1. They stall the narrative momentum of the episode.
2. You can imagine them written down.
3. They include information that the character saying it wouldn't know or actions they aren't aware of. (In Vonda's case, she is entirely unaware of the flashback.)
If you've ever seen how the crowd reacts to an insane crossover or dunk in a street basketball highlight mixtape, physically jumping into each other, you have a sense of how I respond to great jokes. I liked Unbreakable Kimmy Schmidt's first season, but it didn't cause much of this. That made what happened in the first episode of season two that much more exciting.
A third of the way through, Kimmy goes to talk (and eat ice cream) with Titus's ex-wife, Vonda, who he abandoned on their wedding night. Vonda explains that they loved each other once, and the show flashes back to her and Titus making out in the '90s, with a TV on in the background. She narrates from the present, "I knew he liked men," while from the TV in the past, Saturday Night Live announcer Darrell Hammond introduces, "With Tim Meadows" — Titus immediately looks over mid-kiss at the sound of his name. I laugh, assuming that's the end of a very specific joke about Titus’s romantic preference, that also winks at the fact that both Tina Fey and Robert Carlock overlapped with Meadows at the show. But the joke continues: Vonda narrates, "But he knew I liked skinny white boys," and Hammond again chimes in, "David Spade." This time Vonda looks over. Queue the rule of threes: Hammond comes in one more time with "Musical Guest: Hootie and the Blowfish." They both look over. Boom! I'm like all the guys in the Oh Snap! meme at once. I rewatched the joke immediately like I was the 1925 audience after seeing Charlie Chaplin's dinner roll dance. That is a good joke. That is a hard joke. That is a 30 Rock joke.
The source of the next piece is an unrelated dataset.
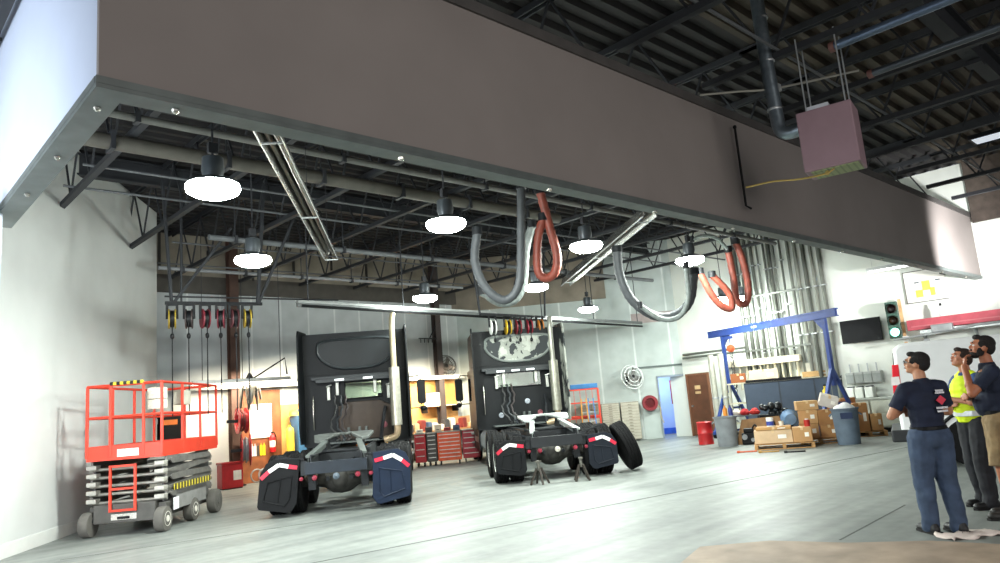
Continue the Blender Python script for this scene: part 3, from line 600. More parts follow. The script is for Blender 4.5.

Four years ago or so, I recapped 30 Rock’s jokes in the form of infographics. It might sound silly, but it allowed me to live inside 15 or so 30 Rock jokes a week. In doing so, I realized that 30 Rock jokes are spatial – they take up space. Or, more specifically, they take up time, time that most sitcoms use filling with characterization, and, to a lesser extent, story. It's important for a show to be funny, but, in most cases, people come back because they love the characters. 30 Rock subverts this — the main character in many of its jokes is not the people saying or performing them, but the people who wrote it. (There are plenty of exceptions – Jack wearing a tux after 5 joke, for example, is very much a in-character joke – but I am not focusing on those here.) There are a few ways to think of what we'll call writers' jokes, which is when the writing stands out more than the character saying it.
1. They stall the narrative momentum of the episode.
2. You can imagine them written down.
3. They include information that the character saying it wouldn't know or actions they aren't aware of. (In Vonda's case, she is entirely unaware of the flashback.)